Còn đây là đệ tử của Quick, người Malaysia, viết cho Quick đọc. Cũng định ngồi hì hụi đánh tiếng Việt, nhưng thấy Vualua viết rồi, nên cũng thôi, coi như là tham khảo. Các bạn ráng đọc tiếng Anh.
Having being founded in 1762, Barings Bank, previously known as Baring Brothers & Co. was the oldest merchant banking company in England. Known as the Queen’s bank and counting members of the British Royal Family as customers, Barings Bank collapsed due to the activities of one trader, Nick Leeson on February 26, 1995. This was the second time Barings had faced bankruptcy, the first being in 1980 when a significant amount was lost in South America following the Argentinan revolution. However, they were bailed out by the Bank of England and other London banks. Unfortunately, the bank was unable to sustain the massive losses caused by the unauthorized trading of one trader and was forced into receivership. Barings was eventually purchased by the Dutch bank ING after its collapse for the sum of £1.
The collapse of one of the oldest and most respected financial institutions in Britain was unexpected as it was inevitable due to the apparent lack of and enforcement of policies, procedures and systems necessary for prudent management of derivatives trading. Nick Leeson began working for Barings Bank in Jakarta in the back office addressing the problems and making delivery of stock certificates and bearer bonds. He was then appointed general manager of a new operation in futures markets on the Singapore Monetary Exchange (SIMEX) and was soon making millions for Barings. As general manager, he also had the authority to hire traders and back office staff. Nick Leeson was general manager, head trader and in charge of the back office. This obvious conflict of interest did not seem to concern senior management within Barings, although questions should have been raised at the time. Leeson took unauthorized speculative positions in futures linked to the Nikkei 225 as well as Japanese Government Bonds (JGB). He also sold put and call options with a nominal value of $6.68 billion. These unauthorized trades and losses were hid in an account named ‘Error Account 88888.’ By December 1994, losses hidden in account 88888 totaled $512 million. The size of the positions were highlighted by the fact that in January and February 1995, Barings Tokyo and London transferred US$835 million to its Singapore office to enable Leeson to meet SIMEX margin requirements. Increasingly desperate to regain losses, Leeson bet that the Nikkei would not drop below 19,000 points.
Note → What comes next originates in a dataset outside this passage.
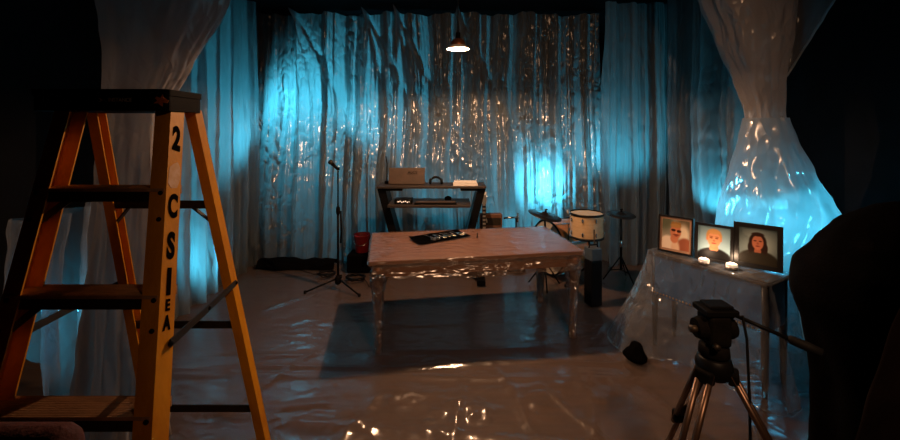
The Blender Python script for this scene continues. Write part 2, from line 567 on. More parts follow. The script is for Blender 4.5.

However, a devastating earthquake hit Kobe and the previously stable Nikkei fell by 7% in a week. Leeson requested further funds in the hope that he would be able to trade out of the debacle. He was counting on the Nikkei recovering after the earthquake and stabilizing at 19,000. However, he had an open position with no bets the other way to protect Barings’ huge exposure. The Nikkei did not rebound and three quarters of the $1.3 billion he lost Barings was as a result of those subsequent trades. The situation was all the more astounding because Barings’ reported capital was estimated to be $615 million. The $1.3 billion of liabilities was more than the entire capital and reserves of the bank. Ultimately, Barings collapsed because it could not meet the enormous trading obligations which Leeson had established in the name of the bank.